Pedido de aclaração? É a Constituição, estúpido!

Nacional

Juro por minha honra desempenhar fielmente as funções em que fico investido e defender, cumprir e fazer cumprir a Constituição da República Portuguesa.

Não há qualquer pudor ou vergonha, as garras estão de fora.

A raiva que os consome é uma, já há muito tempo, e emana da vontade popular traduzida na Constituição da República Portuguesa – é tempo de ajustar contas com a Lei Fundamental e com os valores de Abril. Cavaco, Bagão Félix, Teresa Leal Coelho, Pinto Balsemão, Paulo Portas, Passos Coelho, Teresa Anjinho, Poiares Maduro, Luís Montenegro – alguns dos deputados e ministros (ou ex-ministros) do PSD e do CDS que, nos últimos cinco dias, afrontaram a Constituição e o Tribunal Constitucional.

Entre críticas aos juízes (que são nomeados na sua actual composição por PS e PSD) que não se adequam à sua concepção filosófico-política, que têm decisões políticas (as mesmas decisões que aprovaram 83% das medidas de “austeridade”), que condicionam o povo português, que causam desigualdade de tratamento dos trabalhadores, que têm consequências porque declaram a inconstitucionalidade das normas até à idiotice inominável do «pedido de aclaração» para de seguida fazer queixinhas apontando o dedo ao Tribunal Constitucional por estar a aprovar o tratamento desigual, tudo se resume a isto: PSD e CDS querem revogar a Constituição da República Portuguesa.

Porque a habitação não pode ser para todos. A educação só para os filhos dos ricos. A cultura é das elites. O trabalho não é um direito, é um dever e deve agradecer-se aos patrões. A liberdade sindical deve deixar de existir juntamente com a contratação colectiva. Os direitos de reunião e manifestação só podem ser exercidos mediante autorização. O direito à vida começa no primeiro dia de gestação. A saúde é só para quem a pode pagar.

Na prática, tudo isto tem sido sentido de facto. E não tem sido o Tribunal Constitucional o garante da Constituição. Têm sido os trabalhadores, as populações e as suas lutas. As lutas contra os encerramentos de serviços públicos, as lutas pela escola pública, gratuita, de qualidade e democrática, a luta contra o encerramento dos tribunais, as sucessivas manifestações que enchem as ruas com mares de gente. A luta de cada trabalhador no seu local de trabalho, as lutas das mulheres. Porque todos estes sabem que têm na Constituição um esteiro inabalável e não estão dispostos a cedê-lo. Muito menos a este bando de gangsters.

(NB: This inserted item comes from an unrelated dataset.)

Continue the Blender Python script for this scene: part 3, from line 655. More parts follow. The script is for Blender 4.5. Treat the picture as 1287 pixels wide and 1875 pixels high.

A proliferação de abstrusidades proferidas por este governo parece não ter fim. Além de não existir um único Orçamento sem inconstitucionalidades, ainda culpabilizam a Constituição pela criação de desigualdades.
O lamentável episódio do último Acórdão, transformou o panorama político numa autêntica novela:

Depois do pedido de aclaração (???) o TC considera que o pedido não tem qualquer fundamento, indeferindo-o.
Poiares Maduro e membros do PSD e CDS apressam-se a atribuir culpas ao TC e a dizer que a sua decisão prejudica os portugueses e que o governo não irá pagar os subsídios de férias sem cortes se estes já tenham sido pagos em Maio aos trabalhadores.
O TC reage via comunicado afirmando que estão a ser retiradas ilações pelo governo que não correspondem ao indeferimento.
O Governo emite um comunicado a esclarecer que, afinal, serão pagos subsídios de férias da totalidade.

Tudo isto em menos de 24 horas: um digladiar inadmissível entre órgãos de soberania e os seus representantes. Todos estes que afirmaram:

Juro por minha honra desempenhar fielmente as funções em que fico investido e defender, cumprir e fazer cumprir a Constituição da República Portuguesa.

Entretanto, não esquecemos, não perdoamos, resistimos e lutamos. Enquanto seguem as guerras palacianas, o povo continua na rua, a lutar. Sabendo que estamos a ser fustigados, «mas estamos a ser fustigados no peito, não pelas costas.». Mas não vergamos. Cumpra-se, pois, a Constituição.